The College today offered 494 students a chance to become the first members of the Class of 2020, drawing from the largest number of students to apply for early decision in Dartmouth’s history.

Image removed.

Prospective students get a tour of campus. (Photo by Eli Burakian ’00)

The 1,927 applicants represent a 3.6 percent increase over last year’s early decision pool.

“The students we’ve admitted are a strong base for the Class of 2020,” says Paul Sunde, interim dean of admissions and financial aid. “Their talents and wide range of perspectives and prior experiences will enrich our entire campus, from our classrooms, libraries, and laboratories to studios and performance spaces, Dartmouth’s new house communities, and beyond. We couldn’t be more pleased to welcome them to Dartmouth.”

The students learned of their acceptances at 4 p.m. today by signing on to a secure website.

Sunde says the admitted group is the most diverse group to be accepted early at Dartmouth in a number of years. “This year’s applicant pool is extraordinary in its academic strength and diversity,” he says.

Of the accepted students, 30 percent are students of color, up from 26 percent last year, and 11.5 percent will be the first in their families to attend college, up from 9 percent last year, the largest percentage since the College began tracking this information. Almost 9 percent are international students, up from 8 percent last year, and represent 20 countries. The accepted students come from 46 states and Washington, D.C.

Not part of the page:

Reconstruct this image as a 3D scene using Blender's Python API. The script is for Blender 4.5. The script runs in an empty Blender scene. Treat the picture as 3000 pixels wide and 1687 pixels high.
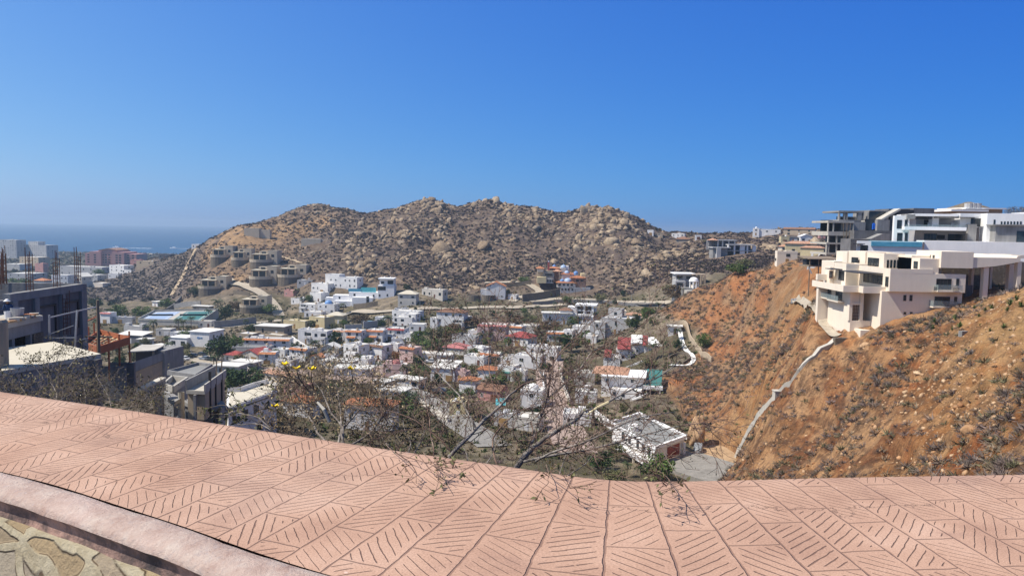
import bpy, bmesh, math, random
import numpy as np
from mathutils import Vector, Matrix
R = math.radians
sc = bpy.context.scene
COL = sc.collection
# ---------------------------------------------------------------- camera
CAMZ = 70.0
FPX, PW, PH = 2200.0, 3000, 1687
PITCH, ROLL = math.atan((843.5-668.3)/FPX), R(1.0)
cam_d = bpy.data.cameras.new('camera'); cam = bpy.data.objects.new('camera', cam_d); COL.objects.link(cam)
cam_d.sensor_width = 36; cam_d.lens = 36*FPX/PW
cam_d.clip_start = 0.05; cam_d.clip_end = 60000
CM = Matrix.Rotation(R(90)-PITCH, 3, 'X') @ Matrix.Rotation(ROLL, 3, 'Z')
cam.matrix_world = Matrix.Translation((0, 0, CAMZ)) @ CM.to_4x4()
sc.camera = cam
# ---------------------------------------------------------------- light
SUN_AZ, SUN_EL = -101.0, 54.0          # azimuth from +Y, negative = left
sc.view_settings.view_transform = 'Standard'; sc.view_settings.look = 'None'
sc.view_settings.exposure = 0.45; sc.view_settings.gamma = 1.0
wd = bpy.data.worlds.new('World'); sc.world = wd; wd.use_nodes = True
wn = wd.node_tree.nodes; wl = wd.node_tree.links
sky = wn.new('ShaderNodeTexSky'); sky.sky_type = 'NISHITA'; sky.sun_disc = False
sky.sun_elevation = R(SUN_EL); sky.sun_rotation = R(SUN_AZ)
sky.altitude = 70; sky.air_density = 1.0; sky.dust_density = 0.5; sky.ozone_density = 6.0
bg = wn['Background']; bg.inputs['Strength'].default_value = 0.10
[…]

Among the accepted students who attend schools that report rank, 90 percent rank in the top 10 percent of their high school class. The group has a mean SAT score of 2156 (out of 2400), and mean ACT score of 32 (out of 36). Public high school students represent 48 percent of admitted students, with 37 percent from private schools, and 15 percent from parochial schools. The daughters and sons of Dartmouth graduates make up 19 percent of the accepted students. Forty-eight percent of the admitted group applied for financial aid.

In applying through the early decision program, the applicants made Dartmouth their first choice over all other institutions and agreed to attend if admitted. Sunde says he expects that when the ’20s arrive in the fall, early decision students will make up about 44 percent of the incoming class.

This year, for the first time, Dartmouth is working with the Posse Foundation, an organization that supports U.S. military veterans who are seeking a college education. Later this month, Dartmouth will select 10 veterans from the foundation’s Posse Veterans Program.

“We are excited to be working with the Posse Foundation to increase the presence of military veterans at Dartmouth and strengthen our veterans’ community,” says Sunde.

He says a key to Dartmouth’s ability to enroll an increasingly diverse and talented group of students is the College’s need-based financial aid program, meeting 100 percent of students’ demonstrated need for all four years.

For the 2016-17 academic year, the College will dedicate more than $80 million in scholarship funds to make sure Dartmouth is accessible to all students, regardless of their family’s financial circumstances. Students from families with total income below $100,000 receive free tuition, with loans not included in their financial aid awards. The average annual scholarship for Dartmouth students is $46,315. For students who take out loans, the average indebtedness at graduation is $16,339—roughly half the national average.

“Keeping Dartmouth affordable—offering generous scholarships and maintaining low levels of student debt—is critical to our ability to attract and enroll the most talented and promising students from throughout the United States and around the world,” says Sunde.